Carriers prefer bank loans to lessors, but are open to offers

 

Bank loans are the preferred method of financing for Air Greenland’s A330 and any future Air Iceland Q400s.   Neither company has any aircraft on lease and both believe that turboprop lease rates are currently too high. “We are attacked by so many leasing companies,” says Højgaard. “Why should we lease aircraft as long as we are in this very good position where we have everything on our own balance sheet, but no debt?” Air Greenland operates a relatively old fleet and will have to either renew or, if longer runways are built, up-gauge its fleet. The carrier intends on using cash from the sale of old aircraft for part of the pre-delivery payments.

While Air Greenland has no debt, Air Iceland is paying off its new Q400s.  “With the investment in the Q400s, financing other things is going to be tougher,” Kárason.  “And although EBITDA will be higher, so will our overall financing costs.”  He is of the opinion that the financing costs between Air Iceland and Air Greenland is very similar, and refutes any suggestion that it has greater ease of finance because of its parent company. “Icelandair charges us the market rate, we don’t get any subsidies,” he says.

However, leasing does remain an option for both companies.  “For us it is about going to the market frequently to see what is available and what the rates are,” says Kárason.  “If you have the opportunity you should always take the best option.” Air Iceland used to lease its aircraft before changing strategy around 12 years ago.  “But these things can change.”

The Ishka View

Both of these North Atlantic regional carriers are well positioned to exploit the boom in tourist visits to Iceland and Greenland. Tourism is a sustainable way for the airlines to reinforce their bottom line as both countries continue to recover from the financial crisis of 2008.  According to Kárason, the subsequent recession cost Air Iceland 25% of its revenues “almost overnight.” But low debt, high demand and expanding international ambitions makes Air Iceland and Air Greenland an attractive proposition for financiers.

With Air Greenland, there is potential to further increase tourist flows, however, one of the drawbacks is the price of a return ticket – it is relatively expensive for the flight distance.  That is hardly surprising given the monopolist position it has since SAS stopped flying the route in 2002, and the fact that almost everything has to be imported.  Expanding international flights hinges on the extension of the runways at the capital Nuuk – where half of passenger are connecting to from Kangerlussuaq, and Ilulissat – where there are the largest icebergs to photograph.  Lengthening of the runways at these locations would allow Air Greenland to consider the use of single-aisle aircraft to serve direct routes, thereby reducing operational costs and bringing down air fares.

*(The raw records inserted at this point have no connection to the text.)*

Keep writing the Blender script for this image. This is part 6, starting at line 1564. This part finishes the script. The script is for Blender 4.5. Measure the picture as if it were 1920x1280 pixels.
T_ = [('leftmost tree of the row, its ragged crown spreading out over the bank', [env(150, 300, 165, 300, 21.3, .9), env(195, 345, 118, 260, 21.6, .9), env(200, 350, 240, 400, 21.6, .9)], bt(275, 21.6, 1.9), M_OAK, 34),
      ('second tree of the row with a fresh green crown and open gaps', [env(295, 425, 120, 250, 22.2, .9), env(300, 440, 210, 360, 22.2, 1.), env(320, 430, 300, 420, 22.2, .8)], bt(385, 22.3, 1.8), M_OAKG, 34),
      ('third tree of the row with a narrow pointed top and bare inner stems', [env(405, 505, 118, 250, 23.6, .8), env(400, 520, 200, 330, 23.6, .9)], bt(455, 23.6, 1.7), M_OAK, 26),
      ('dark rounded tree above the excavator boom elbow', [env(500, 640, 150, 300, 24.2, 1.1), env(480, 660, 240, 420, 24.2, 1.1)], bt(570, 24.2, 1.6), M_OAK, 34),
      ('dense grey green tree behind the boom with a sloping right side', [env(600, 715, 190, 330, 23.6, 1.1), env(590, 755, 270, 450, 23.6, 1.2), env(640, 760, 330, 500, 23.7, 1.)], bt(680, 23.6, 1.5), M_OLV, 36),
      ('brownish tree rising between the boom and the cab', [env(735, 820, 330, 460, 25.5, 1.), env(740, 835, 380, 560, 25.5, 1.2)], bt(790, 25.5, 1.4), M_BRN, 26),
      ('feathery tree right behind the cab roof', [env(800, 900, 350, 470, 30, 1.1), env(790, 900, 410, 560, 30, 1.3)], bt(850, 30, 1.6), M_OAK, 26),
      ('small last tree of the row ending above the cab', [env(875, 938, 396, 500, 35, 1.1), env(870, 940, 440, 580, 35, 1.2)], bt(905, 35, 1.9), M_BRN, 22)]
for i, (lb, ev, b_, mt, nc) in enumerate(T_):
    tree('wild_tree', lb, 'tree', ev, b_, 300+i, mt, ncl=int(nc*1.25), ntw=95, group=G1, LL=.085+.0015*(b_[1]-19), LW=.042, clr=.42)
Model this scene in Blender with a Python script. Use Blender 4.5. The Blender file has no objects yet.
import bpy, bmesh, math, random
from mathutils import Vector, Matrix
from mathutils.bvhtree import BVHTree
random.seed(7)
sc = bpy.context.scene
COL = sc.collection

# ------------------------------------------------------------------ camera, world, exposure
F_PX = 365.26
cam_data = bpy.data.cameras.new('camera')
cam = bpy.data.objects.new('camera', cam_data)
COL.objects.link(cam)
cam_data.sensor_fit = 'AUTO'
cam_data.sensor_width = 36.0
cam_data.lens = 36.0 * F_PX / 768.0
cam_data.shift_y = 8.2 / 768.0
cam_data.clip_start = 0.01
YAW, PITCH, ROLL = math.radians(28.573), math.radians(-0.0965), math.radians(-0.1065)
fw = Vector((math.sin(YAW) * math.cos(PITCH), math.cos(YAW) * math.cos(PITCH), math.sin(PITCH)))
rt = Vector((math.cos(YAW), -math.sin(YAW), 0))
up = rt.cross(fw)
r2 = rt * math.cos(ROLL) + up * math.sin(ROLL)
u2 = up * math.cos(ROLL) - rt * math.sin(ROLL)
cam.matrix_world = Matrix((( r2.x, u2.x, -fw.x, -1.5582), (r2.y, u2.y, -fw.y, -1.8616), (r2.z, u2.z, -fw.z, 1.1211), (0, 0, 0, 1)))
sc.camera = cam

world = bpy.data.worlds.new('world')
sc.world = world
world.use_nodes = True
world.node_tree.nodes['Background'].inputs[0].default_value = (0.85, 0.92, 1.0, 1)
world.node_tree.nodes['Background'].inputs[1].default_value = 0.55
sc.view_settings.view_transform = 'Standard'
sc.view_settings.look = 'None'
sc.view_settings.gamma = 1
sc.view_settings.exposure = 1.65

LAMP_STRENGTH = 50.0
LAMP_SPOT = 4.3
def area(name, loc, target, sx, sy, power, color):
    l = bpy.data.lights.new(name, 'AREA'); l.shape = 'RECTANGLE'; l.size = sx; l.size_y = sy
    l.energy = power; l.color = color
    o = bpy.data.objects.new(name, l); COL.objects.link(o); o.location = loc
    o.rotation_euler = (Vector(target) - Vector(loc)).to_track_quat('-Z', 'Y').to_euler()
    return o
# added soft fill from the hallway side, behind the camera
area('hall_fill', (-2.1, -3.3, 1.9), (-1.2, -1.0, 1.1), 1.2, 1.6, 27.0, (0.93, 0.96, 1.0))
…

At present it is only possible to use turboprops to fly to, and from, Nuuk.  If the runway was extended it would help tourism as the capital would become more accessible but it would be likely to attract other carriers which could deploy single aisle assets to fly to the capital.  Accordingly, Air Greenland could face some competition if the runway was ever extended.

Like Air Greenland, Air Iceland sees little or no competition on domestic routes. Its expansion has been well measured in providing a feeder to Icelandair for onward connections.  Ishka believes that it will be in the market for further Q400s, as the aircraft is a good fit to service the domestic market as the aircraft are larger and travel time will be shorter – catering for a growing tourist market.  Air Iceland should keep doing what it's doing. Its modest expansion plans are working well with its business model.